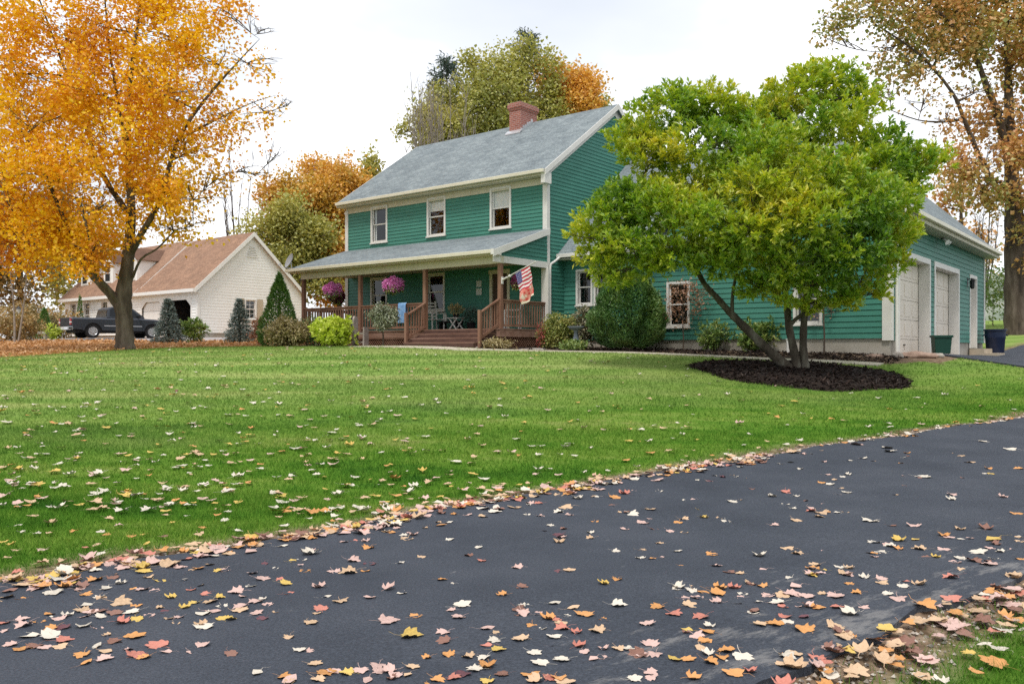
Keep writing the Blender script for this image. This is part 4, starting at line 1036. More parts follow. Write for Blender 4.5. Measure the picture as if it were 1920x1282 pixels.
def garage_door(bb):
    zt_ = 2.75; rc = .28; m = MB(right(GA1)); b0, b1 = bb
    m.box(b0, b0 + .14, .0, .04, -.3, zt_); m.box(b1 - .14, b1, .0, .04, -.3, zt_); m.box(b0 + .14, b1 - .14, .0, .04, zt_ - .16, zt_)
    m.box(b0 + .10, b0 + .14, -rc, -.001, -.3, zt_ - .16); m.box(b1 - .14, b1 - .10, -rc, -.001, -.3, zt_ - .16); m.box(b0 + .14, b1 - .14, -rc, -.001, zt_ - .16, zt_ - .12)
    dr = hb(m, 'garage_door', M['trim'])
    m = MB(right(GA1)); n = 5; h = (zt_ - .16 + .28) / n
    for i in range(n):
        z0 = -.28 + i * h; m.box(b0 + .14, b1 - .14, -rc - .05, -rc - .012, z0 + .006, z0 + h - .006)
        for j in range(4):
            w = (b1 - b0 - .28) / 4; x0 = b0 + .14 + j * w; m.box(x0 + .1, x0 + w - .1, -rc - .012, -rc, z0 + .1, z0 + h - .1)
    m.box(b0 + .14, b1 - .14, -rc - .06, -rc - .05, -.28, zt_ - .16)
    hb(m, 'door_panel', M['garagedoor'], dr)
    m = MB(right(GA1)); c = (b0 + b1) / 2; m.box(c - .08, c + .08, -rc, -rc + .03, .12, .15); hb(m, 'handle', M['black'], dr)
garage_door(D1); garage_door(D2)
m = MB(right(GA1)); b0, b1 = DM_
m.box(b0, b0 + .12, 0, .04, .05, 2.72); m.box(b1 - .12, b1, 0, .04, .05, 2.72); m.box(b0 + .12, b1 - .12, 0, .04, 2.6, 2.72); m.box(b1 - .12, b1 - .09, -.15, -.001, .05, 2.6); m.box(b0 + .09, b0 + .12, -.15, -.001, .05, 2.6)
sd = hb(m, 'side_door', M['trim']); m = MB(right(GA1)); m.box(b0 + .12, b1 - .12, -.19, -.15, .05, 2.6); m.box(b0 + .25, b1 - .25, -.15, -.14, 1.4, 2.4); hb(m, 'door_leaf', M['garagedoor'], sd)
m = MB(right(GA1)); m.tube([(b0 + .2, -.15, 1.1), (b0 + .2, -.08, 1.1)], .03, 8); hb(m, 'handle', M['metal'], sd)
m = MB(right(GA1)); m.box(b0 - .1, b1 + .2, .03, .5, -.12, .03); m.box(b0 - .1, b1 + .25, .5, .9, -.35, -.13); m.box(b0 - .1, b1 + .2, .03, .5, -.35, -.121); hb(m, 'door_step', pbr('pale_step_wood', [(.4, .33, .24), (.5, .42, .32)], .85, 3))
# lantern and flood light on the garage
m = MB(right(GA1)); lb = 10.95
m.box(lb - .06, lb + .06, 0, .03, 2.25, 2.55); m.bar((lb, .03, 2.5), (lb, .16, 2.52), .03); m.lathe([(.02, .3), (.1, .22), (.09, .2), (.075, -.02), (.03, -.06), (.03, 0)], (lb, .17, 2.22), 6); ln = hb(m, 'wall_lantern', M['black'])
m = MB(right(GA1)); m.lathe([(.06, .0), (.075, .16), (.02, .17)], (lb, .17, 2.23), 6, 1.1, 1.1); hb(m, 'lantern_glass', pbr('frosted_glass', (.5, .5, .46), .2), ln)
m = MB(right(GA1)); fb = 6.2
m.lathe([(.07, -.03), (.07, .0), (.03, .01)], (fb, .2, GWT - .02), 10); m.bar((fb, .2, GWT - .03), (fb - .1, .26, GWT - .1), .025); m.bar((fb, .2, GWT - .03), (fb + .1, .26, GWT - .1), .025); fl = hb(m, 'flood_light', M['black'])
m = MB(right(GA1))
for s_ in (-.13, .13): m.tube([(fb + s_ * .7, .24, GWT - .07), (fb + s_, .3, GWT - .14), (fb + s_ * 1.3, .36, GWT - .18)], [.03, .05, .085], 10)
hb(m, 'lamp_bulb', pbr('white_lamp', (.75, .75, .72), .3), fl, smooth=True)
# notice boards by the front door
m = MB(front(0)); m.box(-3.12, -2.88, .02, .035, 2.24, 2.46); m.box(-3.13, -2.87, .02, .035, 1.95, 2.18); m.bar((-3.0, .03, 2.46), (-3.0, .03, 2.55), .01); m.bar((-3.1, .028, 2.18), (-3.1, .028, 2.24), .008); m.bar((-2.9, .028, 2.18), (-2.9, .028, 2.24), .008)
hb(m, 'hanging_plaque', pbr('pale_plaque', [(.42, .44, .42), (.6, .62, .6)], .6, 14), bevel=.004)

# ------------------------------------------------------------------ things on and round the porch
def at_house(name, a, b, zrel, label, cat, group=None, rz=0):
    o = empty(name, hpt(a, b, zrel), HROT + rz); return tag(o, label, cat, group)

# flag
fl = at_house('flag', 0.066, PB, 2.17, 'striped flag with blue starred corner on a white pole at the porch post', 'flag')
m = MB(); m.tube([(0, 0, 0), (1.32, -.04, .47)], .016, 8); m.lathe([(.001, -.03), (.03, 0), (.001, .03)], (1.34, -.04, .478), 8); m.build('pole', M['trim'], fl, smooth=True)
m = MB(); m.box(0, .03, -.04, .04, -.12, .1); m.tube([(.01, 0, 0), (.22, -.007, .078)], .03, 8); m.tube([(.3, -.01, .105), (.34, -.01, .12)], .045, 10); m.build('bracket', M['trim'], fl)
def flag_cloth():
    nu, nv = 30, 52; V = []; FA = []; mi = []
    wd, ln_ = .56, 1.02
    for j in range(nv + 1):
        v = j / nv
        for i in range(nu + 1):
            u = i / nu
            x = .56 + u * wd * (1 - .12 * v) + .26 * v ** 1.1; z = .199 + .356 * u * wd - v * ln_ * (.97 - .1 * u) - .02
            y = -.03 + .07 * math.sin(u * 7 + v * 5) * v + .03 * math.sin(v * 14 + u * 3) * v + .02 * v; z += .012 * math.sin(u * 9 + v * 8) * v
            V.append((x, y, z))
    for j in range(nv):
        for i in range(nu):
            a = j * (nu + 1) + i; FA.append((a, a + 1, a + nu + 2, a + nu + 1))
            u, v = (i + .5) / nu, (j + .5) / nv; wv = v + .012 * math.sin(u * 8)
            if v < .36 and u < .40:
                k = 3 if (i % 3 == 1 and j % 3 == 1) else 2
            elif wv < .62: k = 0 if int(wv / .62 * 11) % 2 == 0 else 1
            else:
                k = 5 if v > .94 else 4
            mi.append(k)
    mats = [pbr('flag_red', (.5, .035, .06), .8), pbr('flag_white', (.75, .72, .72), .8), pbr('flag_blue', (.05, .05, .2), .8), M['trim'], pbr('flag_salmon', [(.75, .66, .55), (.7, .3, .24), (.68, .24, .19), (.55, .05, .05)], .8, 6.5, rng=(.38, .62), detail=2), pbr('flag_cream', (.72, .64, .5), .8)]
    np_mesh('cloth', V, FA, mats, fl, smooth=True, midx=mi)
flag_cloth()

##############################

DO THIS: Every line of the data above should be quoted exactly. Omit the pictures.

FULL ANSWER:
Keep writing the Blender script for this image. This is part 4, starting at line 1036. More parts follow. Write for Blender 4.5. Measure the picture as if it were 1920x1282 pixels.
def garage_door(bb):
    zt_ = 2.75; rc = .28; m = MB(right(GA1)); b0, b1 = bb
    m.box(b0, b0 + .14, .0, .04, -.3, zt_); m.box(b1 - .14, b1, .0, .04, -.3, zt_); m.box(b0 + .14, b1 - .14, .0, .04, zt_ - .16, zt_)
    m.box(b0 + .10, b0 + .14, -rc, -.001, -.3, zt_ - .16); m.box(b1 - .14, b1 - .10, -rc, -.001, -.3, zt_ - .16); m.box(b0 + .14, b1 - .14, -rc, -.001, zt_ - .16, zt_ - .12)
    dr = hb(m, 'garage_door', M['trim'])
    m = MB(right(GA1)); n = 5; h = (zt_ - .16 + .28) / n
    for i in range(n):
        z0 = -.28 + i * h; m.box(b0 + .14, b1 - .14, -rc - .05, -rc - .012, z0 + .006, z0 + h - .006)
        for j in range(4):
            w = (b1 - b0 - .28) / 4; x0 = b0 + .14 + j * w; m.box(x0 + .1, x0 + w - .1, -rc - .012, -rc, z0 + .1, z0 + h - .1)
    m.box(b0 + .14, b1 - .14, -rc - .06, -rc - .05, -.28, zt_ - .16)
    hb(m, 'door_panel', M['garagedoor'], dr)
    m = MB(right(GA1)); c = (b0 + b1) / 2; m.box(c - .08, c + .08, -rc, -rc + .03, .12, .15); hb(m, 'handle', M['black'], dr)
garage_door(D1); garage_door(D2)
m = MB(right(GA1)); b0, b1 = DM_
m.box(b0, b0 + .12, 0, .04, .05, 2.72); m.box(b1 - .12, b1, 0, .04, .05, 2.72); m.box(b0 + .12, b1 - .12, 0, .04, 2.6, 2.72); m.box(b1 - .12, b1 - .09, -.15, -.001, .05, 2.6); m.box(b0 + .09, b0 + .12, -.15, -.001, .05, 2.6)
sd = hb(m, 'side_door', M['trim']); m = MB(right(GA1)); m.box(b0 + .12, b1 - .12, -.19, -.15, .05, 2.6); m.box(b0 + .25, b1 - .25, -.15, -.14, 1.4, 2.4); hb(m, 'door_leaf', M['garagedoor'], sd)
m = MB(right(GA1)); m.tube([(b0 + .2, -.15, 1.1), (b0 + .2, -.08, 1.1)], .03, 8); hb(m, 'handle', M['metal'], sd)
m = MB(right(GA1)); m.box(b0 - .1, b1 + .2, .03, .5, -.12, .03); m.box(b0 - .1, b1 + .25, .5, .9, -.35, -.13); m.box(b0 - .1, b1 + .2, .03, .5, -.35, -.121); hb(m, 'door_step', pbr('pale_step_wood', [(.4, .33, .24), (.5, .42, .32)], .85, 3))
# lantern and flood light on the garage
m = MB(right(GA1)); lb = 10.95
m.box(lb - .06, lb + .06, 0, .03, 2.25, 2.55); m.bar((lb, .03, 2.5), (lb, .16, 2.52), .03); m.lathe([(.02, .3), (.1, .22), (.09, .2), (.075, -.02), (.03, -.06), (.03, 0)], (lb, .17, 2.22), 6); ln = hb(m, 'wall_lantern', M['black'])
m = MB(right(GA1)); m.lathe([(.06, .0), (.075, .16), (.02, .17)], (lb, .17, 2.23), 6, 1.1, 1.1); hb(m, 'lantern_glass', pbr('frosted_glass', (.5, .5, .46), .2), ln)
m = MB(right(GA1)); fb = 6.2
m.lathe([(.07, -.03), (.07, .0), (.03, .01)], (fb, .2, GWT - .02), 10); m.bar((fb, .2, GWT - .03), (fb - .1, .26, GWT - .1), .025); m.bar((fb, .2, GWT - .03), (fb + .1, .26, GWT - .1), .025); fl = hb(m, 'flood_light', M['black'])
m = MB(right(GA1))
for s_ in (-.13, .13): m.tube([(fb + s_ * .7, .24, GWT - .07), (fb + s_, .3, GWT - .14), (fb + s_ * 1.3, .36, GWT - .18)], [.03, .05, .085], 10)
hb(m, 'lamp_bulb', pbr('white_lamp', (.75, .75, .72), .3), fl, smooth=True)
# notice boards by the front door
m = MB(front(0)); m.box(-3.12, -2.88, .02, .035, 2.24, 2.46); m.box(-3.13, -2.87, .02, .035, 1.95, 2.18); m.bar((-3.0, .03, 2.46), (-3.0, .03, 2.55), .01); m.bar((-3.1, .028, 2.18), (-3.1, .028, 2.24), .008); m.bar((-2.9, .028, 2.18), (-2.9, .028, 2.24), .008)
hb(m, 'hanging_plaque', pbr('pale_plaque', [(.42, .44, .42), (.6, .62, .6)], .6, 14), bevel=.004)

# ------------------------------------------------------------------ things on and round the porch
def at_house(name, a, b, zrel, label, cat, group=None, rz=0):
    o = empty(name, hpt(a, b, zrel), HROT + rz); return tag(o, label, cat, group)

# flag
fl = at_house('flag', 0.066, PB, 2.17, 'striped flag with blue starred corner on a white pole at the porch post', 'flag')
m = MB(); m.tube([(0, 0, 0), (1.32, -.04, .47)], .016, 8); m.lathe([(.001, -.03), (.03, 0), (.001, .03)], (1.34, -.04, .478), 8); m.build('pole', M['trim'], fl, smooth=True)
m = MB(); m.box(0, .03, -.04, .04, -.12, .1); m.tube([(.01, 0, 0), (.22, -.007, .078)], .03, 8); m.tube([(.3, -.01, .105), (.34, -.01, .12)], .045, 10); m.build('bracket', M['trim'], fl)
def flag_cloth():
    nu, nv = 30, 52; V = []; FA = []; mi = []
    wd, ln_ = .56, 1.02
    for j in range(nv + 1):
        v = j / nv
        for i in range(nu + 1):
            u = i / nu
            x = .56 + u * wd * (1 - .12 * v) + .26 * v ** 1.1; z = .199 + .356 * u * wd - v * ln_ * (.97 - .1 * u) - .02
            y = -.03 + .07 * math.sin(u * 7 + v * 5) * v + .03 * math.sin(v * 14 + u * 3) * v + .02 * v; z += .012 * math.sin(u * 9 + v * 8) * v
            V.append((x, y, z))
    for j in range(nv):
        for i in range(nu):
            a = j * (nu + 1) + i; FA.append((a, a + 1, a + nu + 2, a + nu + 1))
            u, v = (i + .5) / nu, (j + .5) / nv; wv = v + .012 * math.sin(u * 8)
            if v < .36 and u < .40:
                k = 3 if (i % 3 == 1 and j % 3 == 1) else 2
            elif wv < .62: k = 0 if int(wv / .62 * 11) % 2 == 0 else 1
            else:
                k = 5 if v > .94 else 4
            mi.append(k)
    mats = [pbr('flag_red', (.5, .035, .06), .8), pbr('flag_white', (.75, .72, .72), .8), pbr('flag_blue', (.05, .05, .2), .8), M['trim'], pbr('flag_salmon', [(.75, .66, .55), (.7, .3, .24), (.68, .24, .19), (.55, .05, .05)], .8, 6.5, rng=(.38, .62), detail=2), pbr('flag_cream', (.72, .64, .5), .8)]
    np_mesh('cloth', V, FA, mats, fl, smooth=True, midx=mi)
flag_cloth()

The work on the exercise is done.